Le triangle de Kartman ressemble fortement au concept de « parent-enfant-adulte », juste une autre manière d’imager je pense.
En tous les cas, 2 points retiennent mon attention :
– effectivement, l’empathie (ta piste 2) est un excellent moyen de prendre du recul sur la situation. Rien de tel que d’essayer de se mettre à la place de l’autre pour faire avancer une situation (humaine) complexe
– mais surtout (et tu en parles partiellement dans ta piste 3) ne pas s’oublier ! Il est très important de penser à ce qu’on veut et nos objectifs de vie. Trop souvent on fait passer le bonheur et les désirs des autres avant les nôtres. C’est à éviter
Mais en tous les cas, j’aime ton concept des « lettre à toi qui… » la dernière sur ceux qui veulent tout contrôler était aussi très instructive 🙂
Bonjour,
Le cas est intéressant. Votre article donne des pistes pour régler le conflit.

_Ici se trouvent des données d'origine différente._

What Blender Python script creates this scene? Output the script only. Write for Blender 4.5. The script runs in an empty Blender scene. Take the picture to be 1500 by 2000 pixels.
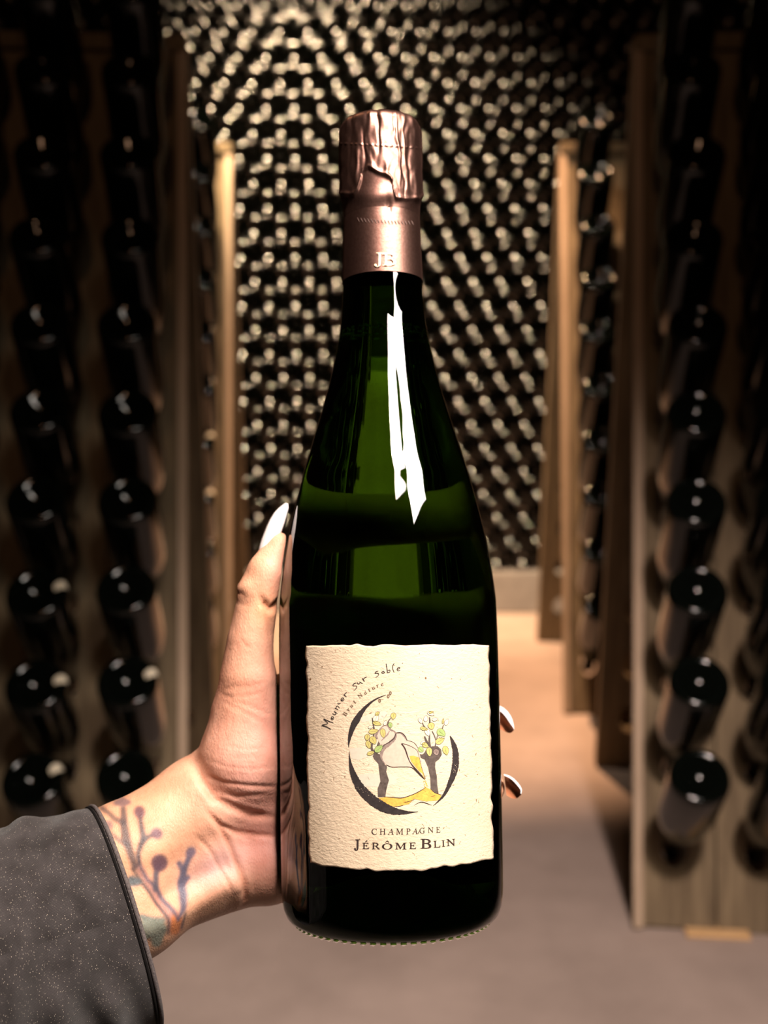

Pourtant je m’interroge sur les personnalités de l’amie et du petit ami. Si ces 2 personnes m’aiment vraiment , ils ne me demanderont pas de choisir. Ils veulent le meilleur pour moi. C’est à eux de chercher un terrain d’entente pour que je sois pleinement heureuse en leur compagnie. L’ultimatum n’est jamais un acte d’amour plutôt une volonté de posséder. Je reste vigilante
Bonjour Sylvie
Merci pour votre message.
En effet, d’un point de vue strictement relationnel, la situation est suffisament explicite pour conclure comme vous le proposez. Je vous rejoins parfaitement sur le fait que lorsqu’une relation est saine, la place aux chantages et autres ultimatum n’existe pas.
Cependant, ma posture tant que coach est de permettre à ma cliente d’aboutir à ce type de prise de conscience par elle-même. L’idée est d’éclairer avec elle des pistes qu’elle n’aurait pas forcément explorées à priori; si cette exploration améliore sa lucidité sur sa situation, alors elle saura (peut-être) mieux comment agir par la suite.
Je pourrais lui donner mon point de vue, mais il ne serait issu que de mon cadre de référence; l’idée est qu’elle trouve d’autres options au sein de son cadre de référence à elle (beaucoup plus riche et complexe car elle est actrice de la situation).